C’est ainsi que l’on voit émerger des candidatures inattendues, portées parfois par des figures peu connues, et sans ressources ni programme visibles. Dans cette effervescence, la frontière entre conviction et improvisation s’amenuise, au risque d’affaiblir la clarté du processus électoral.

Mais faut-il s’en offusquer ? Peut-être pas. Car le droit de se porter candidat reste l’un des plus nobles acquis du pluralisme démocratique. Et le Cameroun, en garantissant cette liberté, démontre que le rêve politique reste possible, même en dehors des grandes machines partisanes.

Quand les partis se fragmentent

Autre élément frappant : plusieurs partis politiques alignent plusieurs candidatures, signe d’un certain relâchement des disciplines internes. C’est le cas du RDPC, où aux côtés de Paul Biya, figure historique du parti, apparaît Leon Theiler Onana. Le MANIDEM se partage entre Maurice Kamto et Dieudonné Yebga, pendant que l’UPC compte trois prétendants issus de ses différentes factions : Dominique Yamb Ntimba, Abdouraman Hamadou Baba et Jean Bahebeck. Même le parti UNIVERS aligne deux visages : Akere Muna et Chantal Adélaïde Nembouet.

Ces situations traduisent une réalité profonde : la scène politique camerounaise est traversée par des tensions de représentativité. Le multipartisme, s’il a libéré la parole, peine encore à structurer des cadres d’unité durable. Ce morcellement appelle moins à la critique qu’à une réflexion lucide sur la manière de bâtir des plateformes solides, capables de porter une parole politique unifiée.

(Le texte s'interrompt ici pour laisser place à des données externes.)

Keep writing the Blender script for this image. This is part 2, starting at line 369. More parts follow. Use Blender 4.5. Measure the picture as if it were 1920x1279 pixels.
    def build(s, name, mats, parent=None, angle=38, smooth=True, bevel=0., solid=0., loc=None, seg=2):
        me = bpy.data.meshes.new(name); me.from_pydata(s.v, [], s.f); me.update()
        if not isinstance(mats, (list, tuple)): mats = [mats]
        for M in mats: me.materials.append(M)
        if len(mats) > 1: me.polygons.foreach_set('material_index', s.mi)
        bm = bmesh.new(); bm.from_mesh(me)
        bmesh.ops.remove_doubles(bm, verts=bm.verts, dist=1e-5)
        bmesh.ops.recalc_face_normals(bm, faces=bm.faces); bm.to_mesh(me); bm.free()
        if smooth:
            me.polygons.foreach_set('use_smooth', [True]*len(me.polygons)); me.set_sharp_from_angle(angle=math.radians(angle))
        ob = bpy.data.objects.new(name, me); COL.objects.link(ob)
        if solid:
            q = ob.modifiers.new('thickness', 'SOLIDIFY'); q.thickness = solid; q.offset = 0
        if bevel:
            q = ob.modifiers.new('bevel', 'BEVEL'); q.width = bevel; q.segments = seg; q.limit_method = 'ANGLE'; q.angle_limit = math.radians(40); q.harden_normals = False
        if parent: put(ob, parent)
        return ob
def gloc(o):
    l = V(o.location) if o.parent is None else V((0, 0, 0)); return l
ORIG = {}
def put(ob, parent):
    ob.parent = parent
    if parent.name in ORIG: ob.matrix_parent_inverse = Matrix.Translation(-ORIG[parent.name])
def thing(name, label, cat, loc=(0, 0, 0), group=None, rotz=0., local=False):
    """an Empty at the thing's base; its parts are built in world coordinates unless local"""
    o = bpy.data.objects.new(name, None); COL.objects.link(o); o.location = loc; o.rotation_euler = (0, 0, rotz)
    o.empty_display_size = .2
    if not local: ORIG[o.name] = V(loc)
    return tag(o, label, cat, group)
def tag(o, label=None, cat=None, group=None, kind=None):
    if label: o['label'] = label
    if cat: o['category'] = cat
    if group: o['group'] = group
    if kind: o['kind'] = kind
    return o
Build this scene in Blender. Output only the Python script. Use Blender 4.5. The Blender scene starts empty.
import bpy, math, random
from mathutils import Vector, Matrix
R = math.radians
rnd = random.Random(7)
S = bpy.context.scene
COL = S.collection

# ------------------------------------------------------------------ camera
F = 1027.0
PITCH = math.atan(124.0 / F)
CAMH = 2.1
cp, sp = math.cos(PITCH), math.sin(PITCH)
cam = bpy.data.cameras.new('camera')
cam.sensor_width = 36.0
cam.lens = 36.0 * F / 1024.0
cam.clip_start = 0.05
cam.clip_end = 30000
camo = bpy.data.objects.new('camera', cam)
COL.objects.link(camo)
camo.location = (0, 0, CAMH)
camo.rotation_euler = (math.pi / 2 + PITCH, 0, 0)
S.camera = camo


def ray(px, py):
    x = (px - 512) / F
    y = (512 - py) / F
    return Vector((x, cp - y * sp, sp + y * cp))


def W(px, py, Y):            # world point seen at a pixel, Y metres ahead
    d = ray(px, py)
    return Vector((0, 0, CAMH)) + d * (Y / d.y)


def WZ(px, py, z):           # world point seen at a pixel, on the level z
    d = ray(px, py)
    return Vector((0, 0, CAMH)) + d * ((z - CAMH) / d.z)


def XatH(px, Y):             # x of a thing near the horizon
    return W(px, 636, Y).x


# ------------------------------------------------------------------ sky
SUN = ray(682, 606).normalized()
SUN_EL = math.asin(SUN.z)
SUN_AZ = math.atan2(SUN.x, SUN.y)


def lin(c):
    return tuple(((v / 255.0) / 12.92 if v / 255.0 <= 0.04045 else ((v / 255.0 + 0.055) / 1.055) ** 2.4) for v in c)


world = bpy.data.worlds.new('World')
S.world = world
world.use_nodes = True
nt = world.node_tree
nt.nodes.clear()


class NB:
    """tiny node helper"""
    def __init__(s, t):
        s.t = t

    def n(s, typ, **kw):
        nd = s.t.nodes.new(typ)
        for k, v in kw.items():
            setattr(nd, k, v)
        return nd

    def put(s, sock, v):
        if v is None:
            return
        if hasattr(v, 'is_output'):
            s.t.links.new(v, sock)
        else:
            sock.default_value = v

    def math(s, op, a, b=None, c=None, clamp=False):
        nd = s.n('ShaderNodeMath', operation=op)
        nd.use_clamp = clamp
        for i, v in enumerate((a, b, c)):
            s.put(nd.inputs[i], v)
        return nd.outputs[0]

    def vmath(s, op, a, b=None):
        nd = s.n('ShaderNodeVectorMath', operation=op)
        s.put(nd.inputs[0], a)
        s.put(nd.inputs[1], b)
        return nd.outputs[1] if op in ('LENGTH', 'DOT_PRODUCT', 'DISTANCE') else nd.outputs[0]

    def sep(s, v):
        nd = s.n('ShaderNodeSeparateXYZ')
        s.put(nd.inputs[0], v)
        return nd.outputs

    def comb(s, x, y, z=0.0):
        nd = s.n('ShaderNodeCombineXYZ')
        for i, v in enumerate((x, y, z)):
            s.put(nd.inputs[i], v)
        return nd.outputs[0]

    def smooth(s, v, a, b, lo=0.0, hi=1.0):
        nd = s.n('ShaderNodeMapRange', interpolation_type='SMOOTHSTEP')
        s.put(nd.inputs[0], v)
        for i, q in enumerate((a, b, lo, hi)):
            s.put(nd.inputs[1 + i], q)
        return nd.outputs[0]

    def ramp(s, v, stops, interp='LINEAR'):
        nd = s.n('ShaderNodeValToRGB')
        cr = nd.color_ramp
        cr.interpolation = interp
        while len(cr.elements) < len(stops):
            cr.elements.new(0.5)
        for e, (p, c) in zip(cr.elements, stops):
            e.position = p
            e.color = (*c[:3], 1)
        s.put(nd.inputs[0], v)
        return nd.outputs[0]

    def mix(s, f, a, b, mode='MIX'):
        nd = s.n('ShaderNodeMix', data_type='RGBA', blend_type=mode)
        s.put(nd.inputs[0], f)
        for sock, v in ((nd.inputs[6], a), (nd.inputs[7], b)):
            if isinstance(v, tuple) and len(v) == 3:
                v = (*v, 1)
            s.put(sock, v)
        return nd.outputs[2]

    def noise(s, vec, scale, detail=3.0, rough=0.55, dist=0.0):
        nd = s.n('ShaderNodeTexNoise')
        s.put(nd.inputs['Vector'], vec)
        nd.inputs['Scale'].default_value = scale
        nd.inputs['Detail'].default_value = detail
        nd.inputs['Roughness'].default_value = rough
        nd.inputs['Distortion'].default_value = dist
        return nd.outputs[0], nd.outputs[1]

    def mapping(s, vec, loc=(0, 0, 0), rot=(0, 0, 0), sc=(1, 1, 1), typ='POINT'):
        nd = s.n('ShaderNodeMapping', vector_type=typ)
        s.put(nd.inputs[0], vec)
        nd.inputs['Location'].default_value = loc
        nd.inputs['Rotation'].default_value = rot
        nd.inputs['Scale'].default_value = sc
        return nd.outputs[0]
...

ELECAM et le conseil constitutionnel, garant de l’équilibre

Le dépôt des candidatures n’est que la première étape. Il appartient désormais au Conseil électoral d’ELECAM et le conseil constitutionnel de procéder à l’examen de conformité des dossiers, avant la publication, attendue au plus tard le 10 août 2025, de la liste définitive des candidats retenus.

C’est à cette phase que s’exprime la rigueur du processus. Car au-delà du droit à candidater, il y a des exigences légales à respecter : dépôt de la caution de 30 millions, pièces justificatives, parrainages requis… Ce tri, loin d’être une exclusion, est une condition de crédibilité du processus électoral.

Dans cette optique, certains cas ont retenu l’attention. Des candidats, selon les constats relayés par le journaliste Mohamadou Houmfa, se sont présentés sans avoir encore versé la caution. L’un d’eux a même estimé, publiquement, que l’État lui devait son salaire, et qu’il ne pouvait donc pas « ajouter l’argent sur l’argent ». Ces anecdotes, bien que pittoresques, ne doivent pas détourner l’attention du sérieux de l’enjeu.

Une démocratie en mutation

Ce qui se joue à travers cette multiplicité de candidatures, c’est l’expression d’une société en quête de reconnaissance politique, où chacun aspire à être entendu, représenté, voire à influencer, même symboliquement, le débat national.

Ce n’est pas le signe d’un affaiblissement de la démocratie. C’est plutôt le reflet de son chantier permanent. Un chantier où l’on apprend encore à conjuguer liberté d’expression et responsabilité politique, ouverture du jeu électoral et exigence de rigueur.

La présidentielle camerounaise n’a pas perdu son sens. Elle concentre encore les passions, les espoirs et les désirs de changement. Mais elle appelle, plus que jamais, à une réflexion collective sur la manière dont nous construisons notre avenir politique : avec ordre, avec vision, et avec respect pour la haute fonction à laquelle on aspire.